After the cameras stop, Madison and Sean geek out about their favorite Hot Ones episodes. She loves Gordon Ramsay's appearance, and Sean describes it as a pivotal moment where the internet essentially peer pressured them into a room together. Madison also shouts out Jennifer Lawrence. The whole thing wraps with Madison offering to co-host the show, delivering a pitch-perfect impression of Sean's opening.

Key Takeaways

One. Madison Beer conquered the full Hot Ones gauntlet, from garlic delight through the Last Dab, while maintaining her composure better than many guests despite claiming to have only recently started eating spicy food.

Two. Her album Locket features a Severance Easter egg in the song Complexity, where the elevator ding had to be recreated because the original sample was not cleared. She describes humor as essential relief from the darkness that naturally infuses her music and conversation.

Three. Madison is playing Madison Square Garden this summer, which she describes as a lifelong dream on par with appearing on Hot Ones. The Grammy nomination has been a lighter version of checking that box, but the live performance milestones carry more emotional weight for her.

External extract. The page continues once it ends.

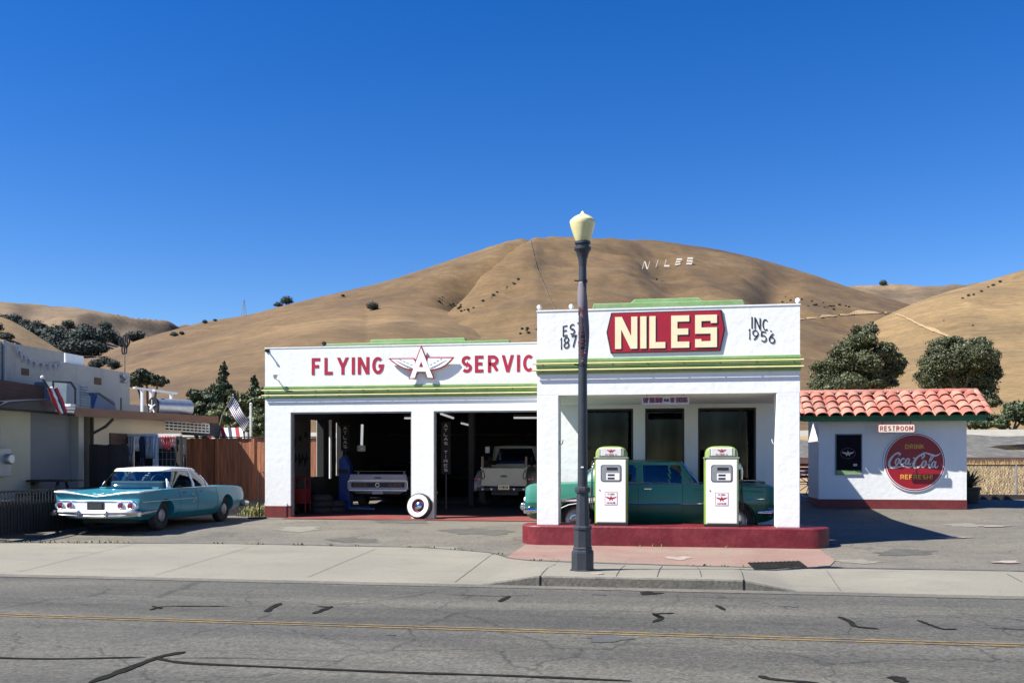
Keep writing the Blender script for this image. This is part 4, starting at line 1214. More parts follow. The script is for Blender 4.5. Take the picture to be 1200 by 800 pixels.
for s_ in (1, -1):
    for k in range(4):
        f = k/3
        a = (400-150*f, 330-62*f) if s_ == 1 else (650+140*f, 330-75*f)
        b = (372-155*f, 322-72*f) if s_ == 1 else (678+140*f, 320-78*f)
        fline(a, b, .022)
ft.build('feather_pattern', 'grey_metal', ws); ft2.build('feather_pattern', 'grey_metal', ws)
sb = MB()
for p in ((430, 480), (620, 480), (200, 290), (850, 290)):
    x, z = q12(p); MB().box(x-.02, x+.02, GY-.07, GY-.001, z-.02, z+.02).build('standoff', 'grey_metal', ws)

# no smoking board under the canopy edge
x0, z1 = wall(752, 463.5, CYF+.12); x1, z0 = wall(807.5, 473.5, CYF+.12)
ns = thing('notice_board', ((x0+x1)/2, CYF+.12, z0), 'pale notice board hanging under the front edge of the canopy', 'notice board')
MB().box(x0, x1, CYF+.11, CYF+.135, z0, z1-.01).build('board', 'pale_sign', ns)
nb = MB()
lettering(nb, 'STOP YOUR MOTOR', x0+.03, x0+.40, z0+.035, z1-.04, CYF+.108, .17, .3, depth=.003)
nb.build('lettering', 'sign_grey_red', ns); nb = MB(); lettering(nb, 'NO SMOKING', x0+.56, x1-.03, z0+.035, z1-.04, CYF+.108, .17, .3, depth=.003)
nb.build('lettering', 'sign_grey_red', ns)
nb = MB(); lettering(nb, 'PLEASE', x0+.43, x0+.53, z0+.055, z1-.065, CYF+.108, .18, .3, depth=.003); nb.build('small_lettering', 'black_paint', ns)
for x in (x0+.1, x1-.1): MB().tube([(x, CYF+.122, z1-.02), (x, CYF+.122, CH+.01)], .006, 5).build('hanger', 'iron_black', ns)

# hooks on the inner faces of the canopy piers
for x, sx, lb in ((CX0+.43, 1, 'thin dark hook on the left canopy pier'), (CX1-.43, -1, 'thin white hook on the right canopy pier')):
    pts = [(x, CYF+.02, 2.05), (x+sx*.03, CYF+.0, 1.98), (x+sx*.07, CYF-.01, 1.99), (x+sx*.09, CYF-.01, 2.07)]
    MB().tube(cr(pts, 4), .008, 6).build('pier_hook', 'iron_black' if sx > 0 else 'white_paint', label=lb, cat='hook')
# ------------------------------------------------------------------ pump island, pumps, street lamp
isl = MB()
r_ = .42; pl = []
IX0, IX1, IY0, IY1 = -2.86, 3.05, 18.22, 19.25
for cx, cy, a0 in ((IX1-r_, IY0+r_, -90), (IX1-r_, IY1-r_, 0), (IX0+r_, IY1-r_, 90), (IX0+r_, IY0+r_, 180)):
    for k in range(9):
        a = radians(a0+90*k/8); pl.append((cx+r_*cos(a), cy+r_*sin(a)))
isl.prism_z(pl, -.03, .39)
isl.build('pump_island', 'island_red', bevel=.025, smooth=35, label='long raised red painted concrete island with rounded ends under the pumps', cat='pump island')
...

Four. The most personal revelation is her relationship with fear and scrutiny. Growing up on social media from thirteen years old created a deep hesitancy about putting herself out there that she is only now learning to overcome by following her instincts rather than avoiding criticism.

Five. Her Long Island roots run deep, from the Bagel Boss order passed down from her mother to the summer camp at Brandt Lake that she describes as the favorite thing in her childhood, taken away too early by a career that started before she was ready to let go of being a kid.